- **Collected data**
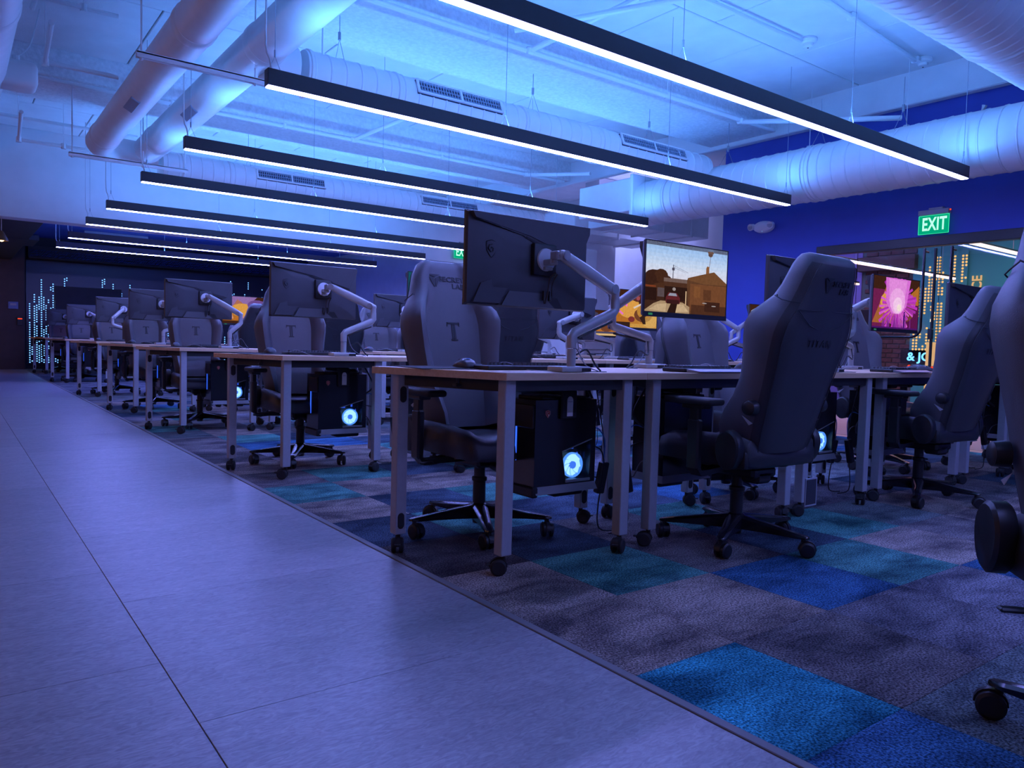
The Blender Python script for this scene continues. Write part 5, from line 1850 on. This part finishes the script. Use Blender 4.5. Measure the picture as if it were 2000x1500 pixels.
for r in range(7):
    for k in range(6):
        xa, xb = P0 + JO[k], P0 + JO[k + 1]
        cx = (xa + xb) / 2
        short = (k % 2 == 0)
        y = ROWY[r]
        rz = 0.0 if short else PI
        org = Vector((cx, y if short else y + TD, 0))
        if r == 6 and k > 3: continue

        def w(px, py, pz=0.0):
            c, s = (1, 0) if short else (-1, 0)
            return Vector((org.x + c * px, org.y + c * py, pz))
        wh = where(r, k)
        sp = dict(mx=rw.uniform(-0.06, 0.06), my=rw.uniform(0.30, 0.38), bx=rw.uniform(-0.04, 0.06), ex=rw.choice([0.22, 0.25, -0.24]), ez=1.09, dz=rw.uniform(1.20, 1.225), scr=SCRS[(r * 3 + k) % 8])
        sp.update(SPEC.get((r, k), {}))
        jx, jr = rw.uniform(-0.05, 0.05), rw.uniform(-0.20, 0.20)
        mj = rw.uniform(-0.03, 0.03)
        if (r, k, 'table') not in SKIP:
            o = place(proto_table, 'table', org, rz)
            if short:
                lb = f'pale wood trapezoid desk, short edge nearest, {ROWN[r]} row, {POSN[k]} from the aisle'
            else:
                lb = f'pale wood trapezoid desk, long edge nearest, {ROWN[r]} row, {POSN[k]} from the aisle'
            tag(o, lb, 'desk', 'wheeled trapezoid desks')
        if (r, k, 'chair') not in SKIP:
            hub = {(0, 0): (-0.03, 0.66, 0.0), (0, 1): (0.11, 0.715, -0.03), (0, 3): (0.23, 0.66, -0.06), (0, 2): (-0.07, 0.74, 0.06), (0, 4): (-0.14, 0.74, -0.05)}.get((r, k), (jx, 0.66 + abs(jx), jr))
            o = place(proto_chair, 'chair', w(hub[0], hub[1]), rz + hub[2])
            rec = {(0, 1): -16, (0, 0): -16, (0, 3): -17}.get((r, k), -15 + jr * 12)
            child(o, 'backrest').rotation_euler = (math.radians(rec), 0, 0)
            lb = f'charcoal gaming chair {"facing the viewer" if short else "with its back to the viewer"}, {wh}'
            tag(o, lb, 'chair', 'gaming chairs at the desks')
        mxp, myp = sp['mx'], sp['my']
        if (r, k, 'monitor') not in SKIP:
            o = place(proto_mon, 'monitor', w(mxp, myp, sp['dz']), rz + PI)
            if not short:
                screen_obj(sp['scr'], o)
                lb = f'monitor showing {SCRN[sp["scr"]]}, {ROWN[r]} row, {POSN[k]} desk'
            else:
                if o.name == proto_mon.name: pass
                lb = f'dark monitor seen from behind, {wh}'
            if short:
                screen_obj(SCRS[(r + k) % 8], o)
            tag(o, lb, 'monitor', 'gaming monitors on arms')
        if (r, k, 'arm') not in SKIP:
            hx, hy, hz = mxp + 0.045, myp - 0.066, sp['dz'] + 0.015
            o = make_arm(sp['bx'], 0.075, sp['ex'], sp['ez'], hx, hy, hz, -1)
            o.location = org
            o.rotation_euler = (0, 0, rz)
            lb = f'silver jointed monitor arm, {wh}'
            tag(o, lb, 'monitor arm', 'silver monitor arms')
        if (r, k, 'pc') not in SKIP:
            o = place(proto_pc, 'pc', w(0.135, 0.34), rz)
            tag(o, f'black computer with glowing fan, {ROWN[r]} row, under the {POSN[k]} desk', 'computer', 'computers hung under the desks')
        if (r, k, 'kb') not in SKIP:
            kx, ky = {(0, 0): (-0.07, 0.30), (0, 1): (0.10, 0.49), (0, 3): (0.22, 0.50), (1, 0): (0.0, 0.36)}.get((r, k), (0.04 + mj, 0.44))
            o = place(proto_kb, 'kb', w(kx, ky, TZ), rz + PI)
            tag(o, f'black mechanical keyboard, {wh}', 'keyboard', 'keyboards on the desks')
        if (r, k, 'pad') not in SKIP:
            px, py = {(0, 0): (-0.345, 0.46), (0, 1): (-0.31, 0.44)}.get((r, k), (-0.33, 0.44 + mj))
            rr = -0.12 if (r, k) == (0, 0) else 0.0
            o = place(proto_pad, 'pad', w(px, py, TZ), rz + rr)
            tag(o, f'thin black mouse pad, {wh}', 'mouse pad', 'mouse pads on the desks')
        if (r, k, 'mouse') not in SKIP:
            qx, qy = {(0, 0): (-0.30, 0.40), (0, 1): (-0.235, 0.49), (0, 3): (-0.16, 0.50)}.get((r, k), (-0.30 + mj, 0.45))
            o = place(proto_mouse, 'mouse', w(qx, qy, TZ + 0.004), rz + PI + rw.uniform(-0.2, 0.3))
            tag(o, f'dark wired gaming mouse on its pad, {wh}', 'mouse', 'mice on the desks')
        # leads on and under the desk: one bundle per desk
        if (r, k, 'leads') not in SKIP and r < 4:
            t = empty('desktop_leads', org + Vector((0, 0, TZ)), rz)
            bm = new_bm()
            b0 = Vector((sp['bx'], 0.075, -TZ))
            tube(bm, [b0 + Vector((0.035, 0.02, 0.92)), b0 + Vector((0.05, 0.04, 0.86)), b0 + Vector((0.075, 0.05, 0.85)), b0 + Vector((0.12, 0.04, 0.87)), b0 + Vector((0.16, 0.03, 0.81)), b0 + Vector((0.185, 0.02, 0.782))], 0.0042, 6, sub=4)
            obj('display_lead', bm, M['cable'], t)
            bm = new_bm()
            tube(bm, [b0 + Vector((0.03, 0.0, 0.91)), b0 + Vector((0.06, 0.01, 0.84)), b0 + Vector((0.11, 0.02, 0.80)), b0 + Vector((0.17, 0.02, 0.782))], 0.0024, 5, sub=4)
            obj('power_lead', bm, M['cable_grey'], t)
            bm = new_bm()
            mq = Vector((-0.30, 0.44, 0.012))
            tube(bm, [mq + Vector((0.0, -0.07, -0.003)), mq + Vector((0.06, -0.14, 0.004)), mq + Vector((0.12, -0.17, 0.020)), mq + Vector((0.20, -0.20, -0.008)), mq + Vector((0.27, -0.30, -0.010)), Vector((0.14, 0.06, 0.003))], 0.0018, 5, sub=4)
            obj('mouse_lead', bm, M['cable_grey'], t)
            tag(t, f'thin black and grey leads on the desktop, {wh}', 'cables', 'leads on the desks')
        if (r, k, 'cables') not in SKIP and r < 4:
            t = empty('hanging_cables', org, rz)
            # bundle that drops behind the computer
            bm = new_bm()
            e = Vector((0.315, 0.36, 0.60))
            tube(bm, [e + Vector((0, 0, 0.14)), e + Vector((0.05, -0.02, 0.06)), e + Vector((0.09, -0.03, -0.04)), e + Vector((0.03, 0.0, -0.10))], 0.006, 6, sub=4)
            tube(bm, [e + Vector((0.0, -0.03, -0.17)), e + Vector((0.09, -0.05, -0.19)), e + Vector((0.12, -0.05, -0.28)), e + Vector((0.11, -0.03, -0.46)), e + Vector((0.13, -0.02, -0.575)), e + Vector((0.22, -0.04, -0.592))], 0.0035, 6, sub=4)
            tube(bm, [e + Vector((0.0, 0.02, -0.24)), e + Vector((0.06, 0.0, -0.26)), e + Vector((0.10, -0.02, -0.33)), e + Vector((0.13, -0.04, -0.20)), e + Vector((0.10, 0.0, 0.10))], 0.003, 6, sub=4)
            obj('hanging_lead', bm, M['cable'], t)
            bm = new_bm()
            tube(bm, [e + Vector((0.0, -0.05, -0.10)), e + Vector((0.06, -0.06, -0.09)), e + Vector((0.11, -0.06, -0.15)), e + Vector((0.115, -0.05, -0.26))], 0.0032, 6, sub=4)
            obj('network_lead', bm, M['cable_blue'], t)
            bm = new_bm()
            bx(bm, e + Vector((0.125, -0.03, -0.33)), (0.045, 0.035, 0.15), rot=(0.1, 0.12, 0), bev=0.005)
            obj('power_brick', bm, M['black'], t)
            tag(t, f'loose leads dangling under the desk, {wh}', 'cables', 'cable bundles under the desks')

for key, pr in (('table', proto_table), ('chair', proto_chair), ('monitor', proto_mon), ('pc', proto_pc), ('kb', proto_kb), ('mouse', proto_mouse), ('pad', proto_pad)):
    if key not in used:
        drop_tree(pr)

# the big chair cut by the right edge belongs to the row nearer than the front row
o = copy_tree(proto_chair)
o.location = (2.02, 0.40, 0)
o.rotation_euler = (0, 0, math.radians(-47))
for c_ in kids(o):
    if c_.name.startswith(('base_arm', 'base_hub')):
        c_.rotation_euler = (0, 0, math.radians(31))
    if c_.name.startswith('armrest') and c_.data.vertices[0].co.x < 0:
        drop_tree(c_)
child(o, 'backrest').rotation_euler = (math.radians(-14), 0, 0)
tag(o, 'large charcoal gaming chair cut off by the right edge, nearest of all', 'chair', 'gaming chairs at the desks')
# clear badge holder that hangs from the seat of the chair at the second desk
t = empty('badge_holder', (3.33, 2.02, 0.30))
bm = new_bm()
bx(bm, (0, 0, -0.085), (0.085, 0.004, 0.125), bev=0.001)
obj('card', bm, M['tv'], t)
bm = new_bm()
for (c, s) in (((0, 0, -0.022), (0.095, 0.006, 0.008)), ((0, 0, -0.152), (0.095, 0.006, 0.006)), ((-0.046, 0, -0.087), (0.005, 0.006, 0.136)), ((0.046, 0, -0.087), (0.005, 0.006, 0.136))):
    bx(bm, c, s, bev=0.001)
obj('clear_frame', bm, M['hous'], t)
bm = new_bm()
tube(bm, [(0, 0, -0.02), (0.0, 0.0, 0.03), (-0.004, 0, 0.085)], 0.0015, 5)
obj('hang_strap', bm, M['wire'], t)
tag(t, 'clear plastic card holder hanging under the chair at the second front desk', 'badge holder')

# ------------------------------------------------------------------ wall things
def exit_sign(loc, rz, label, s=1.0):
    t = empty('exit_sign', loc, rz)        # faces -y
    bm = new_bm()
    bx(bm, (0, 0.02, 0.085 * s + 0.02), (0.30 * s, 0.06, 0.05 * s), bev=0.003)
    bx(bm, (0.02, 0.02, 0.120 * s + 0.02), (0.14 * s, 0.05, 0.018), bev=0.003)
    obj('canopy', bm, M['hous'], t)
    bm = new_bm()
    bx(bm, (0, 0.02, -0.03 * s + 0.01), (0.30 * s, 0.010, 0.19 * s), bev=0.004)
    obj('face_panel', bm, M['exit'], t)
    bm = new_bm()
    w, h = 0.150 * s, 0.095 * s
    z = -0.03 * s + 0.01
    for (c, q) in (((0, 0.013, z + h), (0.30 * s, 0.004, 0.004)), ((0, 0.013, z - h), (0.30 * s, 0.004, 0.004)), ((-w, 0.013, z), (0.004, 0.004, 0.19 * s)), ((w, 0.013, z), (0.004, 0.004, 0.19 * s))):
        bx(bm, c, q)
    obj('glowing_edge', bm, M['exit_edge'], t, 0)
    Mt = Matrix(((1, 0, 0, 0.005), (0, 0, -1, 0.0135), (0, 1, 0, z), (0, 0, 0, 1)))
    text_mesh('exit_lettering', 'EXIT', 0.185 * s, M['exit_txt'], t, Mt, depth=0.001, bold=0.004, sx=0.62, spacing=1.05)
    bm = new_bm()
    bx(bm, (0.155 * s, 0.02, 0.085 * s + 0.03), (0.01, 0.012, 0.012))
    obj('test_lamp', bm, M['redled'], t, 0)
    tag(t, label, 'exit sign', 'green exit signs')
    return t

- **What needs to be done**
Without any pictures, reproduce the lines from the first one in the material through the line that has "if r == 6 and k > 3: continue", exactly as they appear.

- **Finished answer**
The Blender Python script for this scene continues. Write part 5, from line 1850 on. This part finishes the script. Use Blender 4.5. Measure the picture as if it were 2000x1500 pixels.
for r in range(7):
    for k in range(6):
        xa, xb = P0 + JO[k], P0 + JO[k + 1]
        cx = (xa + xb) / 2
        short = (k % 2 == 0)
        y = ROWY[r]
        rz = 0.0 if short else PI
        org = Vector((cx, y if short else y + TD, 0))
        if r == 6 and k > 3: continue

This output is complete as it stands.